La musique du film : narrative et intime
Si je dois parler de la partition principale que l’on retrouve sur les trois parties (le piano), elle n’était pas encore choisie pendant le tournage. J’étais même persuadé qu’il n’y aurait pas de musique dans ce film. Mais en commençant le montage j’ai essayé des choses et l’idée m’est venue de faire des séquences musicales, mais pas de manière traditionnelle. J’ai cherché comment appuyer une action avec la musique.

Le thème majeur du film c’est de suivre les générations et la répétition des gestes.

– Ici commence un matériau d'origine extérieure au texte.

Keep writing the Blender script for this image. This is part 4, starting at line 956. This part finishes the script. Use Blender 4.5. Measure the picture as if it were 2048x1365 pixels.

Pour mieux rendre compte du déterminisme comme motif clé du film, la musique devait traduire  cette sensation. Le compositeur s’est basé sur des musiques des années 70, comme celles de Steve Reich par exemple, et sur la répétition musicale, avec un jeu de désynchronisation progressive pour traduire la représentation du cosmos.

Le choix des acteurs
A l’exception du grand-père, ce sont des comédiens non professionnels, et lui-même n’est pas un acteur très classique. J’ai souvent travaillé avec des gens dont ce n’était pas le métier. Le casting est très important. Je pense que le choix de l’acteur représente les trois quarts du travail avec les comédiens. Je voulais que les acteurs se sentent liés à cet endroit. Comme les deux premières parties se passent à une époque maintenant lointaine, il fallait aux protagonistes un certain type d’énergie, comme par exemple dans leur façon de parler. Je voulais que ce soient des gens du coin, qu’ils parlent le dialecte qui est très spécifique, même s’il y a très peu de dialogues. J’ai fait énormément de castings sauvages. On a commencé par rester dans la zone de mon village, mais n’ayant pas trouvé, on a cherché partout en Bulgarie, dans les écoles, dans les villes … C’est comme ça que j’ai découvert le garçon de la première partie. Idem pour celui qui interprète le jeune militaire. Il faisait partie d’un groupe de trois ou quatre personnes venues dans le village pour faire des travaux chez un voisin. J’ai commencé à l’observer, faire des photos et lui parler un peu. C’était un vrai gars du village et je n’étais pas sûr qu’il comprenait tout ce que je lui disais. Mais il possédait cette énergie que je ne pouvais pas fabriquer. Il avait cette énergie naturellement. Il ne connaissait absolument rien du scénario que je ne lui avais pas donné à lire. Je lui disais « tu te places là, tu racontes ça ». Pour l’enfant c’était la même chose. J’avais l’impression qu’il ne pourrait jamais dire une phrase en entier car il était tout le temps distrait, mais dès que la caméra tournait, il agissait comme s’il avait déjà fait plusieurs films.

Travailler avec eux
Même avec l’acteur professionnel de la troisième partie, on ne parlait jamais du scénario, ni du personnage. Mon but avec les comédiens est de capter le moment vrai, de provoquer une présence, d’obtenir un regard, une vibration de voix qui corresponde à la chair du film. Mais comme j’avais décidé de filmer en 35 mm, pour les trois quarts du film j’avais deux ou trois prises par plan. Pour les scènes plus importantes comme celles avec des dialogues, je m’en permettais un peu plus. Mais nous avons donc dû faire pas mal de répétitions. Ce n’étaient pas des répétitions classiques comme on peut en faire au bureau en travaillant le texte, c’était sur place, le jour du tournage, et j’essayais de les amener techniquement vers ce qui allait se passer. L’idée était de préserver leur énergie et de calmer leur stress, surtout avec les non professionnels.